CHARLOTTESVILLE, Va. (AP) — The University of Virginia will pay $9 million in a settlement related to a 2022 campus shooting that killed three football players and wounded two students, a lawyer representing some of the victims and their families said Friday.
The school in Charlottesville will pay $2 million each to the families of the three students who died, the maximum allowable under Virginia law, said Kimberly Wald, an attorney with the Miami-based Haggard Law firm.
Wald represents the estate of D’Sean Perry. The other two students who died were Devin Chandler and Lavel Davis Jr.
The university will pay $3 million total to the two students who were wounded Mike Hollins, a fourth member of the football team, and Marlee Morgan, who Wald also represents.
The settlement was negotiated outside of court and did not follow the filing of a lawsuit, Wald said. However, every settlement in Virginia must be approved by a judge. The settlement with UVA was accepted by a judge in Albemarle County Circuit Court on Friday afternoon.
The agreements also were approved by Virginia Gov. Glenn Younkin and state Attorney General Jason Miyares, the university said in a statement.
UVA Rector Robert Hardie and President Jim Ryan said in the statement that the three students’ lives “were tragically cut short” and the young men “have been ever present in our minds.”
“We will forever remember the impact that Devin, Lavel, and D’Sean had on our community, and we are grateful for the moments they spent in our presence uplifting UVA through their time in the classroom and on the football field,” the statement said.
Police said Christopher Darnell Jones Jr., a UVA student and former member of the school’s football team, carried out the shooting. It occurred when he and others had returned by charter bus to campus from a field trip to see a play in Washington, authorities said.
The violence that erupted near a parking garage set off panic and a 12-hour lockdown of the campus until the suspect was captured.

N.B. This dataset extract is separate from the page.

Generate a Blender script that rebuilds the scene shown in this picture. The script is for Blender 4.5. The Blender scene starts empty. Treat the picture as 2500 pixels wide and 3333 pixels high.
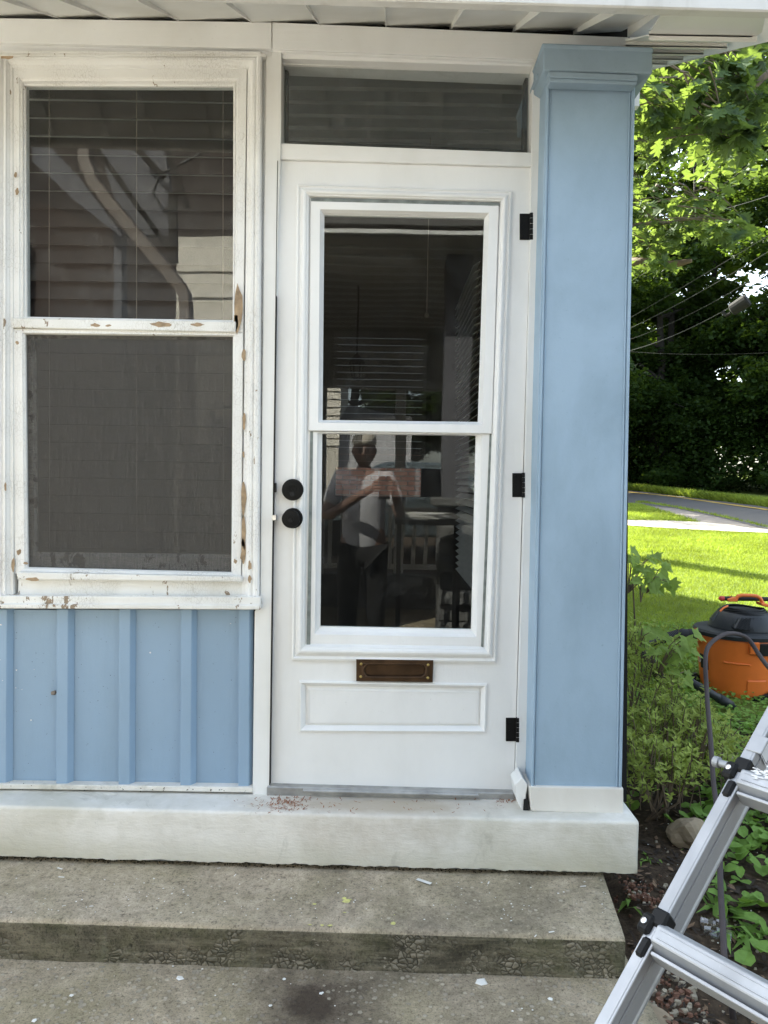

Within days of the shooting, university leaders asked for an outside review to investigate UVA’s safety policies and procedures, its response to the violence and its prior efforts to assess the potential threat of the student who was eventually charged. School officials acknowledged he previously had been on the radar of the university’s threat-assessment team.
Murder charges against Jones were upgraded in 2023 from second-degree murder to aggravated murder. His trial is scheduled for January.